Minimum number of directors

Corporate directors

Resignation of directors

Removal of directors

Acts_done_by_a person_in_dual_capacity

 

 


 

Directors and Secretaries

 

Minimum number of directors

  Public Company Min. No. of director
1. Public company 2
2. Company limited by Guarantee 2
3. Private Company 1

 

Restriction on body corporate acting as a director

 

Section 456 provides that the following types of companies must not appoint a corporation (body corporate) as a director.

 

1.

A public company

2.

A company limited by guarantee

3.

A private company that is a member of a group of companies, of which a listed company is a member

 

Corporate director

 

Section 457 provides that

 

(1) a private company other than one that is a member of a group of companies, of which a listed company is a member, can appoint a corporate director.

(2) the company must have a least one director who is a natural person.

 

[Comment: it is noted that the C. O. distinguishes between the private company that belongs to a group of companies having a listed company as a member and the private company that does not.]

 

Direction requiring a company to appoint directors

 

Section 458 provides that the Companies Registrar may issue a direction to require the company to appoint a director or directors within a specified period if it appears to him that the provision for minimum number of directors has been contravened.
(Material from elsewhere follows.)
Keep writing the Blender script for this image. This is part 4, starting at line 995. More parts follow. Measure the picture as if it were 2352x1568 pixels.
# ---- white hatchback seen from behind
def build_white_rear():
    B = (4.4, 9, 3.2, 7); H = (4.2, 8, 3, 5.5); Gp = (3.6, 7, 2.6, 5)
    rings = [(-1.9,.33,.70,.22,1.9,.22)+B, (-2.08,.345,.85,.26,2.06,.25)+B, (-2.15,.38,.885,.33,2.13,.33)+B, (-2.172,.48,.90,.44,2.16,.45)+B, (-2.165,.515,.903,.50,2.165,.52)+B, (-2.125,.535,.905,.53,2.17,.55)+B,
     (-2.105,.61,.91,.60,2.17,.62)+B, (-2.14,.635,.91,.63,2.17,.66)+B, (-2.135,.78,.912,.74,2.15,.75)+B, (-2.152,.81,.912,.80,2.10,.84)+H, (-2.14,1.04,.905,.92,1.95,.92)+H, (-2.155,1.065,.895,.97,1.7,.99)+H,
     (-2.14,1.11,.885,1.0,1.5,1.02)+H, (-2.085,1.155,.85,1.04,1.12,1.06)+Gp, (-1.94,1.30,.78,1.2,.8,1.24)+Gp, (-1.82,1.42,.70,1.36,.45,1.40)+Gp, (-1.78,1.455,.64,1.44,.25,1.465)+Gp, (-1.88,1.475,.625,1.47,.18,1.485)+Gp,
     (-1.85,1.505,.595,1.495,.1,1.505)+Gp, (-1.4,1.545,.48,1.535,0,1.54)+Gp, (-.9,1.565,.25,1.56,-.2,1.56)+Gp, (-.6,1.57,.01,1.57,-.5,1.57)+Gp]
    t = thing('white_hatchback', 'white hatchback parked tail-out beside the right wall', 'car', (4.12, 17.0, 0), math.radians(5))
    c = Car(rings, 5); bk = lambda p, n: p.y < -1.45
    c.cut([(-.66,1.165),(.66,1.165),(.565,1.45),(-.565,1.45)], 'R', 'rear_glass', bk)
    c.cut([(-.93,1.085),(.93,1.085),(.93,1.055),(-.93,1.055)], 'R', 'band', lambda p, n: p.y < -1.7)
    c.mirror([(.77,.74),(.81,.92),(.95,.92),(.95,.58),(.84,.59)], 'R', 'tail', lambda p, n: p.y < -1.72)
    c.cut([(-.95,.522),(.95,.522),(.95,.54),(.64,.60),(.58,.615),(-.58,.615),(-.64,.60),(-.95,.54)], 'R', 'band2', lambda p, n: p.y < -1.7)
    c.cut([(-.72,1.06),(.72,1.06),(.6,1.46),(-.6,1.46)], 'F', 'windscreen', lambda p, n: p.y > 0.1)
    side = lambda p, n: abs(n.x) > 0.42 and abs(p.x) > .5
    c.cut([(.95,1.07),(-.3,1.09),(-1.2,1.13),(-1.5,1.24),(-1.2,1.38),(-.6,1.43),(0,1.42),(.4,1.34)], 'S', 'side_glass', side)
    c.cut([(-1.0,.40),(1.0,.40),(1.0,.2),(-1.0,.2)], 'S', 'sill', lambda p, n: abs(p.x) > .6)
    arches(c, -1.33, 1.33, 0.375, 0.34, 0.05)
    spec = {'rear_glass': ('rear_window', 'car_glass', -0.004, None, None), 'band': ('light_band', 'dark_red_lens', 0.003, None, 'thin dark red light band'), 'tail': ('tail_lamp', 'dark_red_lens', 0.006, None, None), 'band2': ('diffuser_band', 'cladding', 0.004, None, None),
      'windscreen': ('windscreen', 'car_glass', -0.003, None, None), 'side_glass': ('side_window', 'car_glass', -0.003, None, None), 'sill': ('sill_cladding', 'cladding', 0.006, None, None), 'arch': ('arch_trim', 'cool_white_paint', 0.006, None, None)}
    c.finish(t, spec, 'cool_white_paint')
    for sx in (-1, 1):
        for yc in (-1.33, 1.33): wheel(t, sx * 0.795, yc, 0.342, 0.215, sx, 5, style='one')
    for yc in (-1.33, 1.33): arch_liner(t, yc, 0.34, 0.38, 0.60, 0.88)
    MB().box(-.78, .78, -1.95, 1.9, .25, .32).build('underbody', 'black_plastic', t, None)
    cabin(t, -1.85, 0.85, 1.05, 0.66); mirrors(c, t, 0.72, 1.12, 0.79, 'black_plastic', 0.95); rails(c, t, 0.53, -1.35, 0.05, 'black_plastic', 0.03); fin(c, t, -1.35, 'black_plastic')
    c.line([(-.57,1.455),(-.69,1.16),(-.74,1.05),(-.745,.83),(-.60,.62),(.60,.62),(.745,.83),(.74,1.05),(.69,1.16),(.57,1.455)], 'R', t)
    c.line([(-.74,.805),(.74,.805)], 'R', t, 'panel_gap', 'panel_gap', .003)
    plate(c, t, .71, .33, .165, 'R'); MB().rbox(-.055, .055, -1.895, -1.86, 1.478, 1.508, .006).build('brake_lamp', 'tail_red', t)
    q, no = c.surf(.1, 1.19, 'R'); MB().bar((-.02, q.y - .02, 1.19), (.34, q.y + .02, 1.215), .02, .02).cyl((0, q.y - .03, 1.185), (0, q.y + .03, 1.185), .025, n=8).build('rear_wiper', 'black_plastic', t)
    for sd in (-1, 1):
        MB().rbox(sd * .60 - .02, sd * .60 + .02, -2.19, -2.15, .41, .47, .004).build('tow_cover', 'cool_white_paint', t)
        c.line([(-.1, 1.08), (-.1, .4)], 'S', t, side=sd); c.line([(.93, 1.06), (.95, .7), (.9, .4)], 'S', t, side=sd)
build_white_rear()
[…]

The specified period must not be less than one month or more than 3 months after the date on the direction is given.

 

Non-compliance

 

In the case of non-compliance with section 458, the company and every responsible person of the company commit an offence, and each is liable to a fine at level 6 (HK$100,000) and, in the case of continuing offence, to a further fine of HK2,000 for each day during which the office continues.

 

Reserve director

 

S455 provides that if a private company has only one member and that member is the sole director of the company, the company may by a resolution passed at a general meeting, nominate a person as a reserve director to act in place of the sole director in the event of the sole director's death.

 

Appointment, Resignation and Change in Particulars of directors

 

The Company has a duty to notify the Registrar of the Companies Registry in respect of the following cases:

Director Secretary Type of change Report time  Specified form 
S645(1);S645(4)  S652(1);S652(2)  Appointment / cessation  within 15 days  ND2A 
S645(4) S652(2) Change in particulars  Ditto  ND2B 
S464(3) S477(3) Resignation  Ditto  ND4 
Reserve director   Type of change Report time  Specified form 
S645(2),(3) N/A Nomination / cessation within 15 days  ND5
S645(2),(3) N/A Change in particulars Ditto ND7
S464(3) N/A Resignation Ditto ND8

 

 

 

 

 

 

 

 

 

 

 

 

Resignation of director and secretary

 

Despite section 645(4), if a director resigning has reasonable grounds for believing that the company will not deliver the notice, the director resigning must deliver to the Registrar for registration a notice of the resignation. 

A director here includes a reserve director.

The same reason applies in the case of resignation by the company secretary.

 

Non-compliance

 

i) Director and Reserve director

If a company contravenes section 645(1), 645(2), 645(3) or 645(4), the company, and every responsible person of the company, commit an offence, and each is liable to a fine at level 4, and in the case of continuing offence, to a further fine of $700 for each day during which the offence continues.

ii) Secretary

If a company contravenes section 652(1) or 652(2), the company and every responsible person commit an offence, and each is liable to a fine at level 4, and in the case of a continuing offence, to a further fine at $700 for each day during which the offence continues.

iii) Level 4

As per Criminal Procedure Ordinance, a fine at level 4 is HK$25,000.

 


 

Removal of directors

 

Section 462 provides that a company may by an ordinary resolution passed at a general meeting remove a director before the end of the director's term of office, despite anything in its article or in any agreement between it and the director.

The preceding paragraph does not, if the company is a private company, authorize the removal of a director who has held office for life since 31 August 1984. 

 

Special notice is required of a resolution to remove a director; or to appoint somebody in place of a director so removed at the meeting at which the director is removed.

 

Section 578 provides that if, by any provision of the Companies Ordinance, special notice is required to be given of a resolution, the resolution is not effective unless notice of the intention to move it has been given to the company at least 28 days before the meeting at which it is moved.

 

Circumstances in which a director must NOT be the secretary of the company

 

As per section 475(1), a director of the company may also be a secretary of the company, except that

- the director of a private company having only one director, must not also be the company secretary of that company; [S475(2)] 

- No private company having a sole director may have, as the company secretary of the company, a body corporate the sole director of which is the sole director of the private company. [s475(3)]

 

Avoidance of acts done by person in dual capacity as director and company secretary

 

S479(1) provides that a provision requiring or authorizing a thing to be done by or to, a director and a company secretary of a company is not satisfied by its being done by or to the same person who is acting 

(a) both as director and company secretary; or

(b) both as director and in place of the company secretary.

 

Comments: S475 applies to a private company having only one director, while S479 applies to the company having more than one director.